__WHAT THIS TASK INVOLVES__:
Take every line where the string "that" appears and copy it.
--
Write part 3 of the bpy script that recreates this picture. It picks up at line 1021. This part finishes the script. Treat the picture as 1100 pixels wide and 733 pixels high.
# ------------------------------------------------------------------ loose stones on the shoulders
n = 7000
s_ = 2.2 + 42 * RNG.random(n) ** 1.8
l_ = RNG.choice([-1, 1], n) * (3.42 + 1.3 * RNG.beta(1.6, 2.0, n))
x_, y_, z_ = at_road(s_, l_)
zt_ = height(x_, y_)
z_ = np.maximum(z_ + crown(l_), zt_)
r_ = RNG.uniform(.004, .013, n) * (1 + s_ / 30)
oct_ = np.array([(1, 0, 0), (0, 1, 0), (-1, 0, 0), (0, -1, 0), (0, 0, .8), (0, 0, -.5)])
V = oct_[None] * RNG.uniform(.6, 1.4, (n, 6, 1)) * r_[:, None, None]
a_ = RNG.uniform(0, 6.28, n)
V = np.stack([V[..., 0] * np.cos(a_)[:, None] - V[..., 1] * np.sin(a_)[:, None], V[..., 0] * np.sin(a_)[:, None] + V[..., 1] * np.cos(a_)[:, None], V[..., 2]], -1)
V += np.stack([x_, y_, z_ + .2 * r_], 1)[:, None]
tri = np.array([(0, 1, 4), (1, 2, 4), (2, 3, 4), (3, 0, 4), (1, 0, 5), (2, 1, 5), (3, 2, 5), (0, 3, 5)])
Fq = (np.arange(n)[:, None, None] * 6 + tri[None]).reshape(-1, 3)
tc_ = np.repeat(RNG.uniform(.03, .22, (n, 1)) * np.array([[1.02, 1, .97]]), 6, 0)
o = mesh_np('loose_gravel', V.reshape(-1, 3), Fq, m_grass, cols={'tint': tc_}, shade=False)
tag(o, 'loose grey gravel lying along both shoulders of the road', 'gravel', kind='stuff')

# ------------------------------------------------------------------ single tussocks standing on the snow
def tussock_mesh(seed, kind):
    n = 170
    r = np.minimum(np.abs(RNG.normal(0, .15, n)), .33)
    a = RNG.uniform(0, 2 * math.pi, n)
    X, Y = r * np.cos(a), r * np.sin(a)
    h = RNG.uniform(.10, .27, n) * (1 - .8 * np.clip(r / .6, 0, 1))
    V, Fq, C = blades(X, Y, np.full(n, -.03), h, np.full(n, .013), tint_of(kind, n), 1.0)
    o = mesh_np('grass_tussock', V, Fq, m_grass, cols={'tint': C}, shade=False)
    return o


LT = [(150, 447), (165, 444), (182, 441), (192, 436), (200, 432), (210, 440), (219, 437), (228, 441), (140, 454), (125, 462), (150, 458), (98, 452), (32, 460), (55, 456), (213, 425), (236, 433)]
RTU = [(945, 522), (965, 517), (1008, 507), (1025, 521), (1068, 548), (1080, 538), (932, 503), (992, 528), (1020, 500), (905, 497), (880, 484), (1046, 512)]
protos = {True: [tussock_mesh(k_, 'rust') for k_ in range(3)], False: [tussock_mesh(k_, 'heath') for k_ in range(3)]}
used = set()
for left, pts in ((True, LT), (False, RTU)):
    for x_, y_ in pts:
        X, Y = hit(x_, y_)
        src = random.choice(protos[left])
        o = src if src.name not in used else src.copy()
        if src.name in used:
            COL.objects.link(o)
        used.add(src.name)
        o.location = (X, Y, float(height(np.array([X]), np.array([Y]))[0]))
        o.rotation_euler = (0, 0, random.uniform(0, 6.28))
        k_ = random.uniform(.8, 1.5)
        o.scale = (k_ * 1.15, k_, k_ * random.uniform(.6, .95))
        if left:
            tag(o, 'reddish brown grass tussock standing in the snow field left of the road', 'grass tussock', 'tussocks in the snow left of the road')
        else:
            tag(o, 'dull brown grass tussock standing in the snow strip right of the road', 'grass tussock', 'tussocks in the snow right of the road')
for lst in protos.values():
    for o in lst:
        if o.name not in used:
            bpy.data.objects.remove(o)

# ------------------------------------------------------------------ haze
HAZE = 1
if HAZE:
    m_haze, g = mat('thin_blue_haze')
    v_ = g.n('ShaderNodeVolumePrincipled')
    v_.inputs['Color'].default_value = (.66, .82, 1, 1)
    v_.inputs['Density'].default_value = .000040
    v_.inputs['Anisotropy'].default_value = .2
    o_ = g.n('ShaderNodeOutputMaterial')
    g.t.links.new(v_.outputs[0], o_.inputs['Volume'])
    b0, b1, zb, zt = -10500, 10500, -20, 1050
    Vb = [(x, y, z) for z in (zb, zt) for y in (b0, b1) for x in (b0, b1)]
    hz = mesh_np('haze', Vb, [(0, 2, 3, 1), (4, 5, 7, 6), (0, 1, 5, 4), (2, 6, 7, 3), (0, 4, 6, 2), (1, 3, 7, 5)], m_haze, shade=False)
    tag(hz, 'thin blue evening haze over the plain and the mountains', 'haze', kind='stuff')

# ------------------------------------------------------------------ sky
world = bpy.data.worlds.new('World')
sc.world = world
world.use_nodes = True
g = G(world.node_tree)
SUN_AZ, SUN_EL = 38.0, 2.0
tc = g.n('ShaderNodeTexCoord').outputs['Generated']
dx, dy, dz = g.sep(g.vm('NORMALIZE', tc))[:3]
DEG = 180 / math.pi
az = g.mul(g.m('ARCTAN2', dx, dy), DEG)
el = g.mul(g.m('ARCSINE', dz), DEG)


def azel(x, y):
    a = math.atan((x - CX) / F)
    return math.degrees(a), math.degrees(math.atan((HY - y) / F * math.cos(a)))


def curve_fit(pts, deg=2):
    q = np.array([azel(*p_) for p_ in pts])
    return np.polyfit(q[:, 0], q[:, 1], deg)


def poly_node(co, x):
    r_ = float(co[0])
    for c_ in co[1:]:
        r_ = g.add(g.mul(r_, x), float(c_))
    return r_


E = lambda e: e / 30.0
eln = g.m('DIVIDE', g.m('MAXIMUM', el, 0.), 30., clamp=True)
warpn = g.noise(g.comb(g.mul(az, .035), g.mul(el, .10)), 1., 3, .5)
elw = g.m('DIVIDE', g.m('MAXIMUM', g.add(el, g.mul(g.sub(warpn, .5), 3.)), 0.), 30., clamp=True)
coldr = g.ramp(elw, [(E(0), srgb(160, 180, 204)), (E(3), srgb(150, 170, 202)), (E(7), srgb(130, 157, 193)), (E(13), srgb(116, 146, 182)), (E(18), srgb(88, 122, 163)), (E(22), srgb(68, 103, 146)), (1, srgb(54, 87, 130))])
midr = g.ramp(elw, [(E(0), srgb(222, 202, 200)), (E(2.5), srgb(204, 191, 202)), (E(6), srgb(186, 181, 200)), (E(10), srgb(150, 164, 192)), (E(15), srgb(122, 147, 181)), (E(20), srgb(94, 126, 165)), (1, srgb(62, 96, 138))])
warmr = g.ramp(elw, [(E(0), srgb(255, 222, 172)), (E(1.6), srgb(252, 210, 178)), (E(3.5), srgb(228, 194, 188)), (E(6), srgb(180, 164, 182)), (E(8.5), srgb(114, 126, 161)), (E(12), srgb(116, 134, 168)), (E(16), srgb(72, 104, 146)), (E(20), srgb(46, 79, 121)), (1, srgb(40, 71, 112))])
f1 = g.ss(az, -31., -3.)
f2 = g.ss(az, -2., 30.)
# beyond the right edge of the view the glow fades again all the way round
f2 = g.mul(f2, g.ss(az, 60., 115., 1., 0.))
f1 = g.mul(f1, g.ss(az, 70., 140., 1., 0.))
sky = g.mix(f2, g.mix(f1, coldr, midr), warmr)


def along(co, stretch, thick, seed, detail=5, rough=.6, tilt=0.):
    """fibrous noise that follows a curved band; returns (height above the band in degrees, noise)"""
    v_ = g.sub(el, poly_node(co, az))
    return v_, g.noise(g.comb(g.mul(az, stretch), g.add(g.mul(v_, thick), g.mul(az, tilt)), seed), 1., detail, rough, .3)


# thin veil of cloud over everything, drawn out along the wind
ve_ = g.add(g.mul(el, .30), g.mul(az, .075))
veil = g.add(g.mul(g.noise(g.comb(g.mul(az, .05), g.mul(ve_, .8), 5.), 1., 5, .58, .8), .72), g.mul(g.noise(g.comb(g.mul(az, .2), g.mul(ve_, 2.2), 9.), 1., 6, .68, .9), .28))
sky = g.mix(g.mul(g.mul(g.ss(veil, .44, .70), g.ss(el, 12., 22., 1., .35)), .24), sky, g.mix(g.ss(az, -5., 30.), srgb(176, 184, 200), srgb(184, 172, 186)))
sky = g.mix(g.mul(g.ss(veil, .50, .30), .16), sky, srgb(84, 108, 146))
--
__ANSWER TO THIS EXERCISE__:
Write part 3 of the bpy script that recreates this picture. It picks up at line 1021. This part finishes the script. Treat the picture as 1100 pixels wide and 733 pixels high.
    """fibrous noise that follows a curved band; returns (height above the band in degrees, noise)"""